Monday, January 10, 2011

Una buona giornata per Wells Fargo!


Puccini’s La Fanciulla Del West is definitively modern in its fusion of two theatrical styles, one steeped in tradition and the other modern for its time- opera and country western. The story revolves around a mining camp at the foot of the Cloudy Mountains (California) and a girl with whom the entire camp is smitten with- the girl of the golden west, Minnie.

While complicated love triangles hardly push the boundaries of operatic tradition, doing so in cowboy boots certainly does. Throughout our class, modernization has been realized in an incorporation of the present (the modern) into existing traditional art form. Hopper’s address of new subject matter represents modernity just as Mahler’s Kindertotenlieder does.

N’ero certo! Han trovato il bandito! Una buona giornata per Wells Fargo!

Hearing English phrases interpolated into the Italian libretto can be strange.
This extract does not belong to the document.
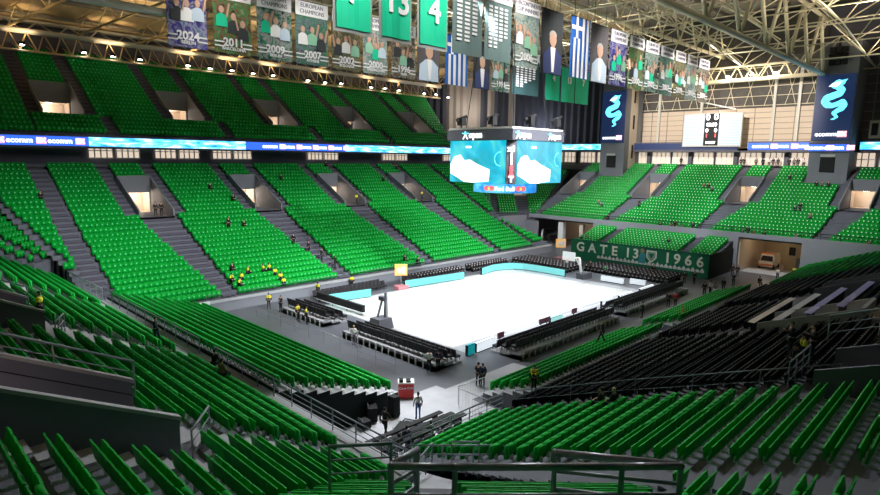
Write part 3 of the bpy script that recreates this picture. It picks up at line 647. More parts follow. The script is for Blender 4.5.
# ---------------------------------------------------------------- ribbon boards
def ribbon(name, a, b, z0, z1, m, lab, words=None, m2=None):
    a = Vector((a[0], a[1], 0)); b = Vector((b[0], b[1], 0)); d = (b-a).normalized(); e = empty(name, (a.x, a.y, z0), lab, 'LED board', 'LED ribbon boards')
    q = MB(); wallseg(q, a[:2], b[:2], z0-.25, z1+.25, .3, M_WALLD); wchild(q, 'housing', e)
    q = MB(); off = Vector((d.y, -d.x, 0))*.06; wallseg(q, (a+off)[:2], (b+off)[:2], z0, z1, .05, m); wchild(q, 'led_face', e, label='lit LED face')
    if words:
        n, x0, x1 = words; Ln = (b-a).length
        for k in range(n):
            c0 = a+d*(x0+(x1-x0)*(k+.5)/n)+off*2.2+Vector((0, 0, (z0+z1)/2)); M = frame(c0, d)
            text('lettering', 'ecomm', .85, M @ Matrix.Translation((-.55, 0, 0)), M_WHITEE, e, bold=.03); text('lettering', 'BX', .75, M @ Matrix.Translation((1.55, 0, 0)), M_WHITEE, e, bold=.03)
            q = MB(); q.box((1.05, .01, -.38), (2.05, .05, .38), M_PINKE, M); wchild(q, 'pink_panel', e)
    return e
ribbon('led_ribbon', (-62, 41.9), (-29.5, 41.9), 16.5, 17.6, M_BLUEE, 'blue LED ribbon under the upper tier at the far left', (8, 0, 32))
ribbon('led_ribbon', (-29.5, 41.9), (-9, 41.9), 16.5, 17.6, M_RIB1, 'bright cyan LED ribbon under the upper tier, left section')
ribbon('led_ribbon', (-9, 41.9), (9, 41.9), 16.5, 17.6, M_BLUEE, 'dim blue LED ribbon with white words under the upper tier, middle section', (5, 3, 18))
ribbon('led_ribbon', (9, 41.9), (36.5, 41.9), 16.5, 17.6, M_RIB1, 'bright cyan LED ribbon under the upper tier, nearest the scoreboard cube')
ribbon('led_ribbon', (58, 40), (58, 19.6), 17.7, 18.8, M_RIB1, 'cyan LED ribbon left of the left tower')
ribbon('led_ribbon', (57.9, 14.4), (57.9, -4.5), 17.7, 18.8, M_NAVY, 'dark navy LED ribbon under the wall scoreboard')
ribbon('led_ribbon', (57.9, -6.2), (57.9, -16.0), 17.7, 18.8, M_BLUEE, 'blue LED ribbon with white words between scoreboard and right tower', (3, 1, 10))
ribbon('led_ribbon', (54.0, -16.1), (54.0, -21.4), 17.4, 18.4, M_BLUEE, 'blue LED ribbon with white words across the right tower', (2, 0, 5.2))
ribbon('led_ribbon', (58, -22.0), (58, -50), 17.7, 18.8, M_RIB1, 'cyan LED ribbon right of the right tower')
# ---------------------------------------------------------------- wall scoreboard
e = empty('wall_scoreboard', (57.5, 0, 18.2), 'white wall scoreboard with a dark centre strip of digits above the far windows', 'scoreboard'); M = frame((57.3, -.15, 0), (0, -1, 0))
q = MB(); q.box((-5.0, 0, 18.2), (5.0, .5, 24.0), M_PIPE, M); wchild(q, 'case', e)
q = MB(); ML = mat('white_screen', (.12, .13, .15), .4, emit=(.80, .88, 1), es=.85); MB2 = mat('screen_line', (.3, .5, .7), .4, emit=(.45, .6, .85), es=.5)
for s in (-1, 1):
    x0, x1 = (-4.85, -1.25) if s < 0 else (1.25, 4.85)
    q.box((x0, -.06, 18.4), (x1, -.01, 23.8), ML, M)
    for z in np.arange(18.7, 23.7, .48): q.box((x0, -.09, z), (x1, -.061, z+.06), MB2, M)
wchild(q, 'name_panels', e, label='white lit name panels'); q = MB(); q.box((-1.25, -.07, 18.4), (1.25, -.01, 23.9), M_BLACK, M); cp = wchild(q, 'clock_panel', e, label='black digit panel')
for s_, x, z, sz, m in (('0', -.7, 23.3, 1.5, M_WHITEE), ('0', .7, 23.3, 1.5, M_WHITEE), ('00:00', 0, 22.0, .8, M_WHITEE), ('0', -.75, 21.0, .9, M_WHITEE), ('0', .75, 21.0, .9, M_WHITEE), ('1', -.75, 20.1, .8, M_REDE), ('1', .75, 20.1, .8, M_REDE), ('BODET', 0, 18.9, .5, M_WHITEE)):
    text('digit', s_, sz, M @ Matrix.Translation((x, -.12, z)), m, cp, bold=.04)
q = MB(); q.tube((58.5, 3, 26.3), (58.5, -3.5, 24.6), .12, M_WHITE, 6); tag(q.obj('cable_tray'), 'thin white bar slanting across the far wall above the scoreboard', 'bar')
# ---------------------------------------------------------------- scoreboard cube
X0c, X1c, Y0c, Y1c = -4.35, 4.35, -3.8, 4.7
e = empty('scoreboard_cube', (0, .45, 12), 'hanging scoreboard cube with teal screens above centre court', 'scoreboard')
q = MB(); q.box((X0c+.3, Y0c+.3, 13.3), (X1c-.3, Y1c-.3, 17.5), mat('cube_housing', (.09, .09, .11), .6)); wchild(q, 'housing', e)
q = MB(); q.box((X0c-.2, Y0c-.2, 17.5), (X1c+.2, Y1c+.2, 18.55), mat('cube_band', (.09, .09, .11), .5)); q.box((X0c-.1, Y0c-.1, 18.6), (X1c+.1, Y1c+.1, 18.8), M_PIPE); bd = wchild(q, 'logo_band', e, label='dark grey band with white lettering')
def scr(M, wd, nm, parent):
    q = MB(); q.box((-wd/2, -.08, 13.1), (wd/2, 0, 17.45), M_SCREEN, M); s_ = wchild(q, nm, parent, label='lit teal screen')
    q = MB(); f = wd/8.0; pts = [(-3.9, 15.0), (-3.3, 15.8), (-2.4, 16.0), (-1.8, 15.4), (-1.0, 15.5), (.2, 15.0), (1.9, 14.5), (1.8, 13.3), (-.5, 13.1), (-1.8, 13.15), (-2.6, 13.5), (-3.9, 14.0)]
    q.prism([(x*f, z) for x, z in pts], -.12, -.085, mat('splash_white', (.9, .9, .9), .5, emit=(.95, 1, 1), es=1.2), M); wchild(q, 'white_splash', s_)
    q = MB(); q.path([Vector((3.3*f+.7*math.cos(t), -.1, 15.6+.7*math.sin(t))) for t in np.linspace(1.5, 4.8, 9)], .04, M_CYANE, 5, M); q.box((-1.6*f, -.1, 16.7), (-.8*f, -.085, 16.9), M_WHITEE, M); wchild(q, 'screen_marks', s_)
ML_ = frame((X0c, (Y0c+Y1c)/2+.3, 0), (0, -1, 0)); MR_ = frame(((X0c+X1c)/2+.4, Y0c, 0), (1, 0, 0))
scr(ML_, Y1c-Y0c-.9, 'screen', e); scr(MR_, X1c-X0c-.7, 'screen', e)
scr(frame((X1c, .45, 0), (0, 1, 0)), 7.6, 'screen', e); scr(frame((0, Y1c, 0), (-1, 0, 0)), 7.2, 'screen', e)
def logo(M, k, parent):
    q = MB(); q.ball((0, -.05, .42*k), .12*k, M_CYANE)
    for a, b in (((-.55, .3), (0, .12)), ((.55, .3), (0, .12)), ((0, .12), (-.4, -.5)), ((0, .12), (.4, -.5)), ((0, .12), (0, .35))):
        q.tube((a[0]*k, -.05, a[1]*k), (b[0]*k, -.05, b[1]*k), .07*k, M_CYANE if a[1] > .2 or b[1] > 0 else M_WHITEE, 6)
    q.v = [tuple(M @ Vector(p)) for p in q.v]; wchild(q, 'logo_figure', parent)
    text('lettering', 'opan', 1.15*k, M @ Matrix.Translation((1.75*k, -.04, .02)), M_WHITEE, parent, bold=.03)
logo(frame((X0c-.25, 2.2, 18.0), (0, -1, 0)), .8, bd); logo(frame((X1c-2.6, Y0c-.25, 18.0), (1, 0, 0)), .7, bd); logo(frame((X0c+.55, Y0c-.25, 18.0), (1, 0, 0)), .75, bd)
q = MB(); wallseg(q, (X0c-.08, Y0c+.62), (X0c+.62, Y0c-.08), 13.1, 17.5, .1, mat('corner_panel', (.12, .11, .13), .5)); cpn = wchild(q, 'corner_panel', e)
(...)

Several times throughout the opera, the audience broke into laughter hearing terms like “Wells Fargo” amidst lyric Italian. 

Sometimes, pushing boundaries by incorporating modernity results in the creation of something beautiful. Though thinking about dying children is not how I usually spend my Friday nights, I enjoyed Kindertotenlieder a great deal.

source: http://www.thsh.co.uk/view/ades-conducts-ades-and-reich

However, a 2008 concerto accompanied by video that evoked the sophistication of a 1970 PSA? I found Thomas Adès’ In Seven Days to be completely obscured by the accompanying video footage that aimed to simulate different stages of the story of creation.

With that, Buona sera, Mister Johnson!